News archives 2015

  • Very compact (or tweetable) implementations of Keccak, written by D. J. Bernstein, Peter Schwabe and Gilles, are now available. In their most compact form, the 6 instances of SHA-3 and SHAKE can fit in just 9 tweets.

    Compact code implementing FIPS 202

    We published a series of compact implementations, from the more readable one to the most compact one.

    • First, a readable and compact implementation of all the Keccak instances approved in the FIPS 202 standard, where we focused on clarity and on source-code compactness (excluding the comments), rather than on the performance. As much as possible, we used the same notation as in the specifications.
    • Second, a more compact (but less readable) implementation, demonstrating that Keccak is conceptually simple.
    • Third, a very compact implementation aimed at minimizing the number of tweets (i.e., lines of up to 140 characters each). With just 9 tweets, this means an average of 1.5 tweets per instance! As a comparison, SHA-512 alone takes about 27 tweets when extracted from TweetNaCl.

    Dan presented the tweetable implementation at the rump session of Crypto 2015 [slides].

  • NIST officially released the FIPS 202 standard. Although it represents the target of the SHA-3 competition for a fresh hash function, the new standard provides more than just a successor to SHA-2: It comes as a toolbox with all the necessary ingredients for defining other uses of Keccak. About 2.5 years after the SHA-3 competition concluded, we recap on what the FIPS 202 standard contains.

    The purpose of the FIPS 202 standard is twofold: It gives all the definitions needed to specify Keccak-based functions and it approves the use of six specific instances. The document is written bottom-up, starting with the bit-level operations in the Keccak-p permutations, a generalization of the Keccak-f permutations with a parameterized number of rounds, then moving to the sponge construction and, building on it, the Keccak family of sponge functions, and finally specifying the approved instances:

    • four SHA-2 drop-in replacements with fixed output length SHA3-224 to SHA3-512, and
    • two future-oriented extendable-output functions SHAKE128 and SHAKE256.
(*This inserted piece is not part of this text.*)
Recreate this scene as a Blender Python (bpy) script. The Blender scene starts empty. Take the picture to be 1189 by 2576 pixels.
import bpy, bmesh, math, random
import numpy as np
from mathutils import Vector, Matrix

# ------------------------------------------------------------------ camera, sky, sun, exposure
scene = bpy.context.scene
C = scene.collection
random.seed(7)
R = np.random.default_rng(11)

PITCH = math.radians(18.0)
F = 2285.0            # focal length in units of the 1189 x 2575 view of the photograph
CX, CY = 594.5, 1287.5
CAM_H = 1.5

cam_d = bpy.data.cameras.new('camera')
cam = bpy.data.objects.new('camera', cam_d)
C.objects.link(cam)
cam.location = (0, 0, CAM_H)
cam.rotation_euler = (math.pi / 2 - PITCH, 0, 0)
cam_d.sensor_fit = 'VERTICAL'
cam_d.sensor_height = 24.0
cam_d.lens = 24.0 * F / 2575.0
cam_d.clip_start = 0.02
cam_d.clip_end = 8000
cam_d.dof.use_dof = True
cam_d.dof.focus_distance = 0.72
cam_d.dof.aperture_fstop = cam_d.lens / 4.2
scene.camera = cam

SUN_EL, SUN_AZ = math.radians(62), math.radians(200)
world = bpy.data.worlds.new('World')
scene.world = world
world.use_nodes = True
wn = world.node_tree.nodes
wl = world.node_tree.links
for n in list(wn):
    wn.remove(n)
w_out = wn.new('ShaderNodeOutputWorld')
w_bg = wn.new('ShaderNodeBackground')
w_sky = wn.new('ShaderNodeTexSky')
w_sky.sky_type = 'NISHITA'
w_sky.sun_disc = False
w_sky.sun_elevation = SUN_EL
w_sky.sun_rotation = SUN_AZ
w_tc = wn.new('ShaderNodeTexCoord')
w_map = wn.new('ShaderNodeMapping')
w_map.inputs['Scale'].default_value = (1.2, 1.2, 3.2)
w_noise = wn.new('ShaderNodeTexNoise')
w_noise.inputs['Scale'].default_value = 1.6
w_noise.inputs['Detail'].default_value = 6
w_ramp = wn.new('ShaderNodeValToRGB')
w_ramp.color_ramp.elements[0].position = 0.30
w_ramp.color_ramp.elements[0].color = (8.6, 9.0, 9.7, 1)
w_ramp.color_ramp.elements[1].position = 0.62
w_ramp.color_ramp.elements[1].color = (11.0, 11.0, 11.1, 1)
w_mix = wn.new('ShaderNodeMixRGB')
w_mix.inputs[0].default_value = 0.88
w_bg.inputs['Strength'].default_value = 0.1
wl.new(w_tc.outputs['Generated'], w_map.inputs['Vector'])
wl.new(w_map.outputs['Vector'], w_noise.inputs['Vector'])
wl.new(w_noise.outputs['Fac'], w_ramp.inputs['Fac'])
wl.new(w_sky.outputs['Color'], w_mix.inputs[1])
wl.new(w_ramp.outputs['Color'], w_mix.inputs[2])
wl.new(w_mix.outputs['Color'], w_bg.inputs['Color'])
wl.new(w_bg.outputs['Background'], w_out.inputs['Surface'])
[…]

    Extendable ouput functions

    The introduction of extendable-output functions (or XOFs, pronounced zoff) is a particularly nice feature of the standard. A XOF like SHAKE128 or SHAKE256 can be seen as a generalization of hash functions where the output length is not fixed but is potentially infinite. Concretely, XOFs can be used instead of complex constructions involving hash functions and counters such as MGF1. With RSA, this is of immediate benefit to full domain hashing, to RSA OAEP (Optimal Asymmetric Encryption Padding) and to RSA PSS (Probabilistic Signature Scheme). Other use cases are key derivation functions and stream ciphers.

    Another important conceptual difference is that a XOF's security strength can be chosen (e.g., through Keccak's capacity value) and is not bound to its output length, as is traditionally the case for hash functions. This flexibility allows for better security-performance trade-offs. For instance, with a key derivation function, the length of the derived key material can greatly vary from one application to another, in a way that is in general not related to the required security strength.

    Future plans

    NIST expressed their intention to approve other modes of use of Keccak (or potentially other functions based on the Keccak-p permutations) as they are developed, by way of special publications in the NIST SP 800-XX series and referring to FIPS 202. At the SHA-3 2014 Workshop, NIST presented more details on the following topics:

    Code package

    The latest version of the Keccak Code Package is in line with the standard and contains test vectors for the six aforementioned instances.